**DATA FOR THIS TASK**

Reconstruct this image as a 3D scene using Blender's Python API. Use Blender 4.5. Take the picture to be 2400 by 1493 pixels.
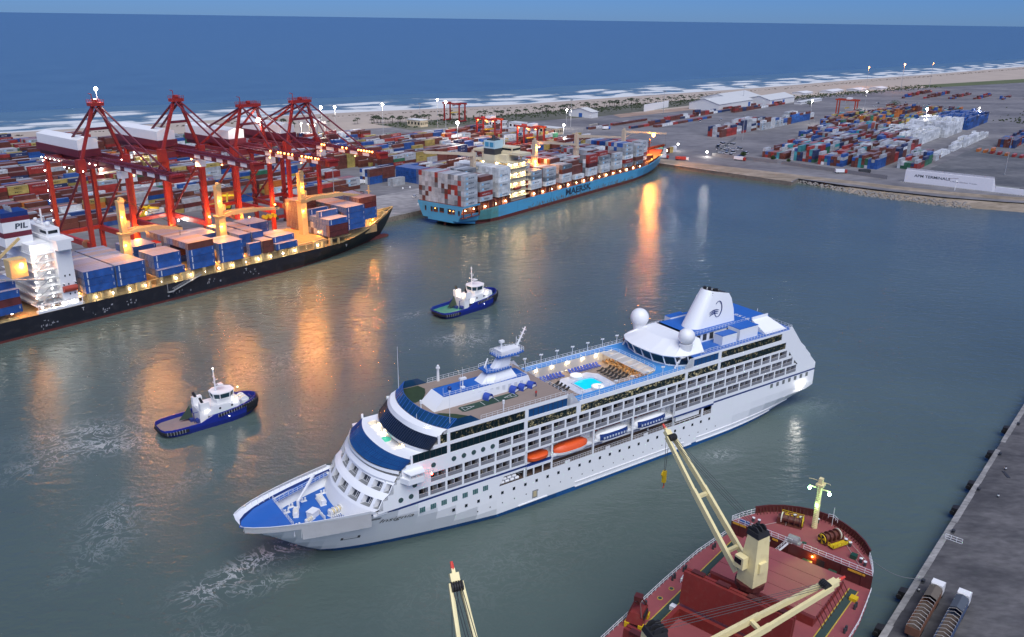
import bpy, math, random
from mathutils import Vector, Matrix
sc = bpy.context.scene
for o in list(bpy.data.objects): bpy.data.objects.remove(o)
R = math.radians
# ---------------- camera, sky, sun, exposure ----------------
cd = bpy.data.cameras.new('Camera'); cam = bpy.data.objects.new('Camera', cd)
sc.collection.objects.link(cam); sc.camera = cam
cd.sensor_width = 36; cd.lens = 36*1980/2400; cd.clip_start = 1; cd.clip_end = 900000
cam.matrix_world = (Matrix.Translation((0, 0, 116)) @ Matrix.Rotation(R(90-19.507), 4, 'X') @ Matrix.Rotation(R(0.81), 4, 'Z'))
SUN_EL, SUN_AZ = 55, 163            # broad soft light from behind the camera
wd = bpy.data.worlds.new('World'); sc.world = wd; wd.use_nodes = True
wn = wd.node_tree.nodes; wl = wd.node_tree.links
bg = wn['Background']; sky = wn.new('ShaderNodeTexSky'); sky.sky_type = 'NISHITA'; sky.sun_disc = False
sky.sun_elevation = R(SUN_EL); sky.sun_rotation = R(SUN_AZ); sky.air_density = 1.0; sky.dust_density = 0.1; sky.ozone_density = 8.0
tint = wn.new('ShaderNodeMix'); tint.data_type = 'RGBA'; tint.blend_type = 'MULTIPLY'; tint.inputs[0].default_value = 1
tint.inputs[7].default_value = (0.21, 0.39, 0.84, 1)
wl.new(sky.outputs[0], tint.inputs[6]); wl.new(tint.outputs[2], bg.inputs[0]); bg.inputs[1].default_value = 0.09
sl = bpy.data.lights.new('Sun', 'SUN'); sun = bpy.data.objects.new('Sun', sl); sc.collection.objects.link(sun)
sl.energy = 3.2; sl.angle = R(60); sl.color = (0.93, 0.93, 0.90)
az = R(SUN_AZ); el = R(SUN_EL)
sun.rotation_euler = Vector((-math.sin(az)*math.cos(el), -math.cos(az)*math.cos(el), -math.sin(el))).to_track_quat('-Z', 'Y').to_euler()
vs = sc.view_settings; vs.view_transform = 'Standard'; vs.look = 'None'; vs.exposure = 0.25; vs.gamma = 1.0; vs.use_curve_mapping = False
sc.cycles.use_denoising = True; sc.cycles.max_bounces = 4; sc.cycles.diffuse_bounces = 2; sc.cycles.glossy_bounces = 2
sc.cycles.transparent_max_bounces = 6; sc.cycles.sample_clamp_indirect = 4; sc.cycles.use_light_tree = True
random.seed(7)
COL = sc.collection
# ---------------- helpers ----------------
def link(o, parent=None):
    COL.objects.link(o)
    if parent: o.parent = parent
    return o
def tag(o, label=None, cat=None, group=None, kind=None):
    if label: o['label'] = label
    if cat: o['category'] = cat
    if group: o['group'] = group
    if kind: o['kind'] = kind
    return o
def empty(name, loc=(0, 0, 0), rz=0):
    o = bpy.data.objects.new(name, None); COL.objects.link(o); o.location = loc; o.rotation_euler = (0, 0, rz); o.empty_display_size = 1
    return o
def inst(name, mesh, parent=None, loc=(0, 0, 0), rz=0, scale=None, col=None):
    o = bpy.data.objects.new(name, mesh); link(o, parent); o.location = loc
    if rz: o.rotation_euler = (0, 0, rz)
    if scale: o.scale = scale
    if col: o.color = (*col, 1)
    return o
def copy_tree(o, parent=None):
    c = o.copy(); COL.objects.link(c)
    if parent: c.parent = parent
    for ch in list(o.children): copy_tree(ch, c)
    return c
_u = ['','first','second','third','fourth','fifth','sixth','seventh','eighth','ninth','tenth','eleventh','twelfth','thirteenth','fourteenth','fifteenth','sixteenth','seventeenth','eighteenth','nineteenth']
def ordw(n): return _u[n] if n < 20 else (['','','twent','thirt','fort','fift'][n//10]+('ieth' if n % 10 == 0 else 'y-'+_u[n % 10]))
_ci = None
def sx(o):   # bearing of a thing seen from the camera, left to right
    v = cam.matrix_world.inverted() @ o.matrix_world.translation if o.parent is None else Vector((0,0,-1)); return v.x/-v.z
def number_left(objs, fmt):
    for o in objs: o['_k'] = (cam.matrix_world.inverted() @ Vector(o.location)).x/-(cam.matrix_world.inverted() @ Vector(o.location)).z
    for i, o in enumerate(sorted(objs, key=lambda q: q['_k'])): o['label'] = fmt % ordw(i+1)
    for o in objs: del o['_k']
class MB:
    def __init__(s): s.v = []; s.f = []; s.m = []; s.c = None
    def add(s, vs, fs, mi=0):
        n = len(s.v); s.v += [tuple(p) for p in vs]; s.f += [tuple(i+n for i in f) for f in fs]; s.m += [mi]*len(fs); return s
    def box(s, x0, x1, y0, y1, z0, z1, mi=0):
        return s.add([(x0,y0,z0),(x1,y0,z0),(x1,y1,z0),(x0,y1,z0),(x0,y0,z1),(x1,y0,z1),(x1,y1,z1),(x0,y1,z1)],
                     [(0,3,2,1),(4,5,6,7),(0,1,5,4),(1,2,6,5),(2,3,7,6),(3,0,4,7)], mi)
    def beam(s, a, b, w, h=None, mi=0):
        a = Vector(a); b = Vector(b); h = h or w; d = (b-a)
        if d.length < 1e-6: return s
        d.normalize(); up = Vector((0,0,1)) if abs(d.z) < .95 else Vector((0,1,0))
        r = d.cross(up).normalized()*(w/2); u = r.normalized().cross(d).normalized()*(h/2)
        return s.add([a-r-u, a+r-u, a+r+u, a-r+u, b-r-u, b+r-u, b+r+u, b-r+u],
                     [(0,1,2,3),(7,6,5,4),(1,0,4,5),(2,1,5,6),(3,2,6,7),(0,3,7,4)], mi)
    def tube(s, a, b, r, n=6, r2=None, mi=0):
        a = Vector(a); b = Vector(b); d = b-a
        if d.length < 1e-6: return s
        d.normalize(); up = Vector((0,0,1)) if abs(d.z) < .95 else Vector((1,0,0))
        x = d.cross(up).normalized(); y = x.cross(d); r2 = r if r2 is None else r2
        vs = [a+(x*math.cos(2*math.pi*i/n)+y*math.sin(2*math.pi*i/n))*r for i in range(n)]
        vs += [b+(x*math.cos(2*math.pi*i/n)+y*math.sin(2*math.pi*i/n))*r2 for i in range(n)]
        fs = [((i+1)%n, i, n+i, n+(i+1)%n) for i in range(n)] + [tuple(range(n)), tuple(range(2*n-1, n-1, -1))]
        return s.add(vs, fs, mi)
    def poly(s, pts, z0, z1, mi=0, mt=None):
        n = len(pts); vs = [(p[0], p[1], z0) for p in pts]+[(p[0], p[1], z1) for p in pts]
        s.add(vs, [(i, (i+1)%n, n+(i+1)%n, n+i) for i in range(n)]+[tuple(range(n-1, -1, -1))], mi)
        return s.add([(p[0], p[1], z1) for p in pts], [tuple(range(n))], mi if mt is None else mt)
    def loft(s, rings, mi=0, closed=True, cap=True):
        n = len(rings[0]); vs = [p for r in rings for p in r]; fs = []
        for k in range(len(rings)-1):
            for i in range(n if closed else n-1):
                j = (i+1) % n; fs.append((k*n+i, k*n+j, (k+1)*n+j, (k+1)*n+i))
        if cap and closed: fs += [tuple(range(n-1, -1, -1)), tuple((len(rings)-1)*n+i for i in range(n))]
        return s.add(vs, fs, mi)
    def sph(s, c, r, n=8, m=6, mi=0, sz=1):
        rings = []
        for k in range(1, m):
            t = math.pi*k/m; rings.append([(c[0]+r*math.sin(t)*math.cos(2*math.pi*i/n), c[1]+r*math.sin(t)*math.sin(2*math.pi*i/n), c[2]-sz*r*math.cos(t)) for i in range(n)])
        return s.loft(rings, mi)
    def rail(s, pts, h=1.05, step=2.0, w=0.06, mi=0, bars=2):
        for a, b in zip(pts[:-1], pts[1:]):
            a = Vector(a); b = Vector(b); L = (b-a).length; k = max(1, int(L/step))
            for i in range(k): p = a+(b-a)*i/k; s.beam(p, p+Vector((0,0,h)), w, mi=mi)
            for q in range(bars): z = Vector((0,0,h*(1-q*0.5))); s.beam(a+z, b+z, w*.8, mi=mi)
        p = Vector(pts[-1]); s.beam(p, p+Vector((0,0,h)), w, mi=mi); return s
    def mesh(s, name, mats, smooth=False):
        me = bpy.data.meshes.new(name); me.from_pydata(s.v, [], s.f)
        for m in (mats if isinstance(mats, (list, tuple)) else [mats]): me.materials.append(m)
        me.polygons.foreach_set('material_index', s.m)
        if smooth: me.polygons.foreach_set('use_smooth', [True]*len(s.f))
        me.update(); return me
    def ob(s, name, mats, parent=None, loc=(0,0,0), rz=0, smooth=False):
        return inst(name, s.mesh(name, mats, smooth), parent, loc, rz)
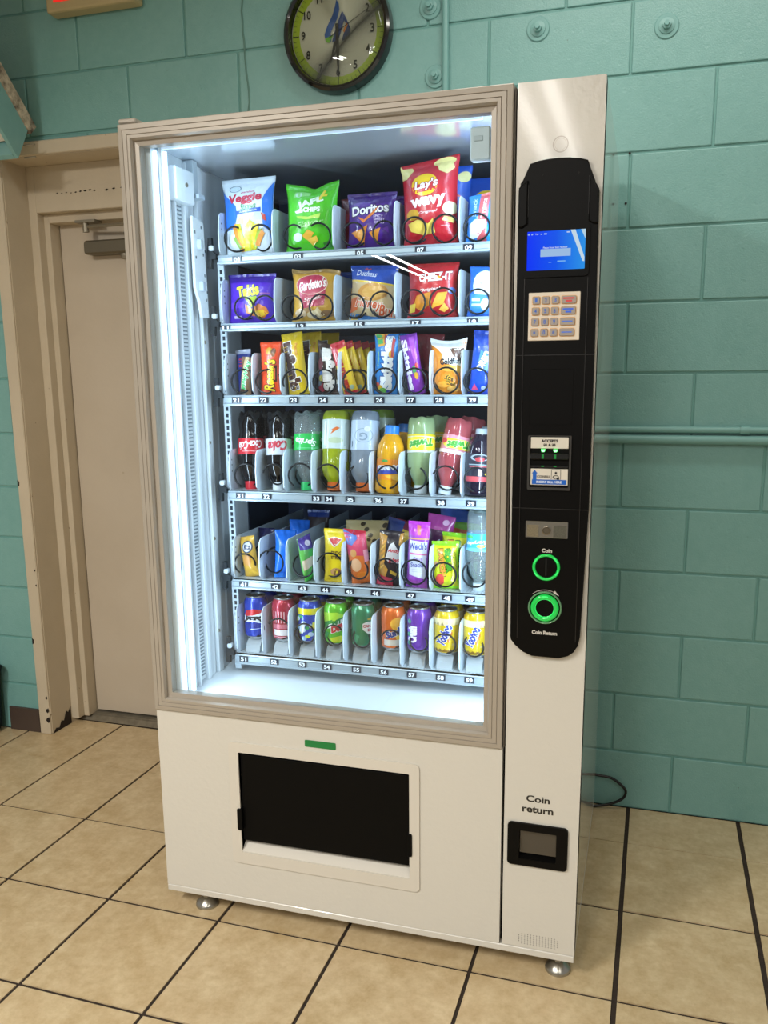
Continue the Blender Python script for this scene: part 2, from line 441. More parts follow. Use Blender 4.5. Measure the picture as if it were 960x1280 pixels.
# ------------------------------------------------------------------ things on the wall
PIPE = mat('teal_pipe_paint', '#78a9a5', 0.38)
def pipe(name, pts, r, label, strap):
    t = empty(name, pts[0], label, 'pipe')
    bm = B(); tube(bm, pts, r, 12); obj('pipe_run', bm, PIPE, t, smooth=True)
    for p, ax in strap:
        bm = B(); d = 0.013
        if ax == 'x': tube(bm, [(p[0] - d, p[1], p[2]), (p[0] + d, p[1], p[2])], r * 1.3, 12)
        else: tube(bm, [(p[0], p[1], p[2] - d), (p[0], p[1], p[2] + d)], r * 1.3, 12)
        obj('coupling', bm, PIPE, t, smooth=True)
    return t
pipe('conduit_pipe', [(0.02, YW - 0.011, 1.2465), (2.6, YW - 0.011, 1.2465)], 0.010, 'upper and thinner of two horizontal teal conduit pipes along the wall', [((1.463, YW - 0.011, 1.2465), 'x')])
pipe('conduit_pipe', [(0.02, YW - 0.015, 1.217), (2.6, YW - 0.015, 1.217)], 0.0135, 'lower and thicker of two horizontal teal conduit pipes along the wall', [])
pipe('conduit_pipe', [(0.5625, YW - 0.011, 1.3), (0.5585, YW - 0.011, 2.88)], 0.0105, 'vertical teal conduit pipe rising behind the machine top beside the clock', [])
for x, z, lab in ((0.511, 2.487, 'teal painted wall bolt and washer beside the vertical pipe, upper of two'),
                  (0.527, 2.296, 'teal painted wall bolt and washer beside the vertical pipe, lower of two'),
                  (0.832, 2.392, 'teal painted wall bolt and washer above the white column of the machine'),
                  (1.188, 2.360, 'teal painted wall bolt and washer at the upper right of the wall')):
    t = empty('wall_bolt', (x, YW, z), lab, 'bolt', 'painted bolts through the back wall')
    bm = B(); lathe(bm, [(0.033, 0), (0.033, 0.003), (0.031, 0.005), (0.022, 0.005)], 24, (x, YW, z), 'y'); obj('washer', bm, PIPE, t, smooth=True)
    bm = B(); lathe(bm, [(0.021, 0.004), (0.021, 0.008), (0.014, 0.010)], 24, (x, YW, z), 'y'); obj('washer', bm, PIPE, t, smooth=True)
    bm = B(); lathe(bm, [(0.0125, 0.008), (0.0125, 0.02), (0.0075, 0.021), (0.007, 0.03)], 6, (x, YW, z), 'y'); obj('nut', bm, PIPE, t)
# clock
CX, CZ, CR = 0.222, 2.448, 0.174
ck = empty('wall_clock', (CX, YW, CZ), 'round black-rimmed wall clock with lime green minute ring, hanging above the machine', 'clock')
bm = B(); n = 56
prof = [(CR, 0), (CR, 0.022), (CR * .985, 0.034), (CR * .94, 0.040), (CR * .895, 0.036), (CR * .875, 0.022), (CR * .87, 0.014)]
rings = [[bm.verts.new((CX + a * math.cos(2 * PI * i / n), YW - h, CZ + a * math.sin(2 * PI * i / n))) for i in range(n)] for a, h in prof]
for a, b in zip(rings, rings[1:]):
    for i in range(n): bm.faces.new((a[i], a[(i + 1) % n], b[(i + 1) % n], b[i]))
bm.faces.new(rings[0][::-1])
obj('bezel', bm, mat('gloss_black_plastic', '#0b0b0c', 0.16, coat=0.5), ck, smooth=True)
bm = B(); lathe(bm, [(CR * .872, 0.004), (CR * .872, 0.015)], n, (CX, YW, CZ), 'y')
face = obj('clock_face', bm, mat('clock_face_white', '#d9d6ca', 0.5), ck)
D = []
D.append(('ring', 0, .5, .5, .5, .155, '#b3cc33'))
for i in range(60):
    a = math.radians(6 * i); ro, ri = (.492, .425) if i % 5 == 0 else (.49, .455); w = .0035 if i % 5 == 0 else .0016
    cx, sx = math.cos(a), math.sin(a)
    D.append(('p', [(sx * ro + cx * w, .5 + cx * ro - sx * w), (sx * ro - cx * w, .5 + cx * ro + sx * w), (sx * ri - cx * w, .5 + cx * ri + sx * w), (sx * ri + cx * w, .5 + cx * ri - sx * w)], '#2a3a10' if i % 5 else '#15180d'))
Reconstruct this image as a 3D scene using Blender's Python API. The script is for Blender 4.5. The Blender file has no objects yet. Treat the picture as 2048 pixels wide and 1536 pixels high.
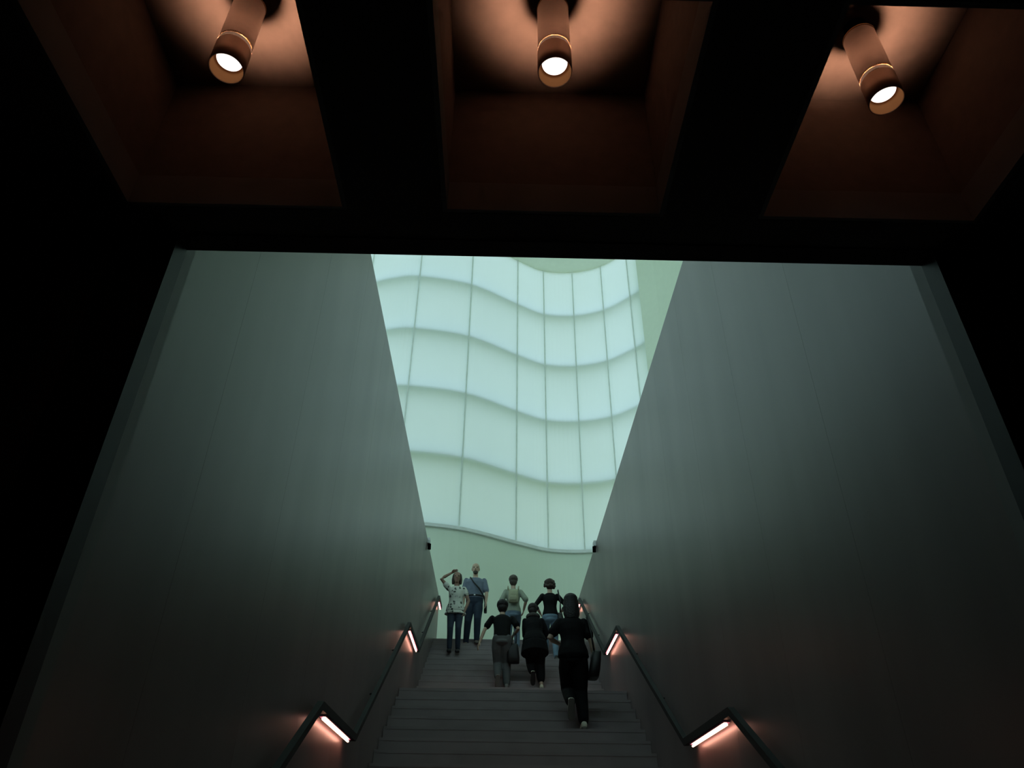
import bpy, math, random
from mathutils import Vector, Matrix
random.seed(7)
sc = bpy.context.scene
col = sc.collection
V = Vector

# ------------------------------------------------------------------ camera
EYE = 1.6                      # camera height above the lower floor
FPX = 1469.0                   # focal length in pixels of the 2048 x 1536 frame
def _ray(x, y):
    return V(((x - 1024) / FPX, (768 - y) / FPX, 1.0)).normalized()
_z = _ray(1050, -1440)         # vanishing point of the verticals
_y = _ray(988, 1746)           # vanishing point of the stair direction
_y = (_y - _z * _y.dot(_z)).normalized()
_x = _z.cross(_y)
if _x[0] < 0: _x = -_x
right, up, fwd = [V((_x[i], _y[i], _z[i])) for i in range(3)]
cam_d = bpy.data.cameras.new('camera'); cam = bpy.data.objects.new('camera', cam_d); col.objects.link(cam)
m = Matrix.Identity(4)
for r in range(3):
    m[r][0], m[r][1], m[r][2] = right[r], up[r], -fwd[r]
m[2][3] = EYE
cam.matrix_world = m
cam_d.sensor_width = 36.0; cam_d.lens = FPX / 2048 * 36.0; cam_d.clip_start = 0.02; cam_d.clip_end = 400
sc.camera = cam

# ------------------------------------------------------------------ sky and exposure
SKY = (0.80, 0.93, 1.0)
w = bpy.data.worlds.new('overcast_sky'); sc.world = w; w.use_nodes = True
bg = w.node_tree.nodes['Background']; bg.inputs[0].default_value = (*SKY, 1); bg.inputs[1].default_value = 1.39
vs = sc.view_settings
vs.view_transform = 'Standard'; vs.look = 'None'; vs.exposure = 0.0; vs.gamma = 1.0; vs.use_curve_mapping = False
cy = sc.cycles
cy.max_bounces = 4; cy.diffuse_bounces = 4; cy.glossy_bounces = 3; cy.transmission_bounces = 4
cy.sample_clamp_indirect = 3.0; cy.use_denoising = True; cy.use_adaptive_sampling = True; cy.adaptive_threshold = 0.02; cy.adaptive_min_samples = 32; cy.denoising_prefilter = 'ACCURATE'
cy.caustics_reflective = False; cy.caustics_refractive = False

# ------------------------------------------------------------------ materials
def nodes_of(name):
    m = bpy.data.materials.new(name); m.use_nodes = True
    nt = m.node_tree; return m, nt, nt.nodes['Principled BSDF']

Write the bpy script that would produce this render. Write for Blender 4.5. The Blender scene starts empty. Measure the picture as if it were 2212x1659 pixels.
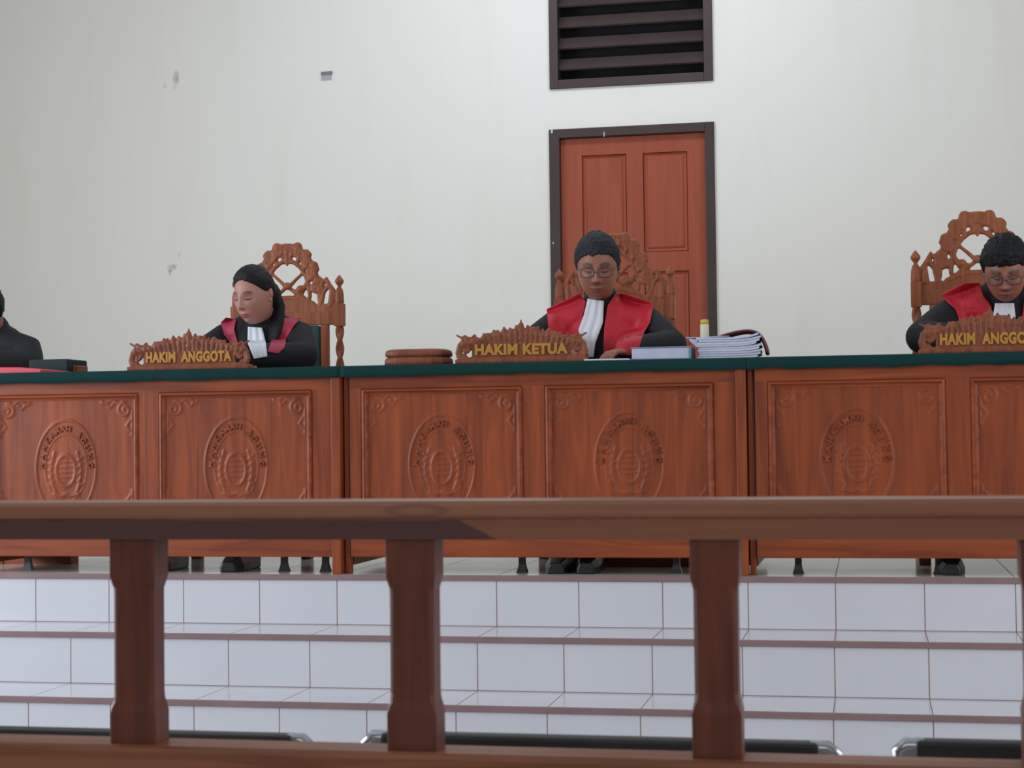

**TASK BRIEF**
Look for the word "using" in every line of the listing and copy the lines that have it.

**FULL RESPONSE**
Reconstruct this image as a 3D scene using Blender's Python API. Use Blender 4.5. Take the picture to be 2400 by 1493 pixels.
Reconstruct this image as a 3D scene using Blender's Python API. The script is for Blender 4.5. The Blender file has no objects yet. Treat the picture as 2048 pixels wide and 1536 pixels high.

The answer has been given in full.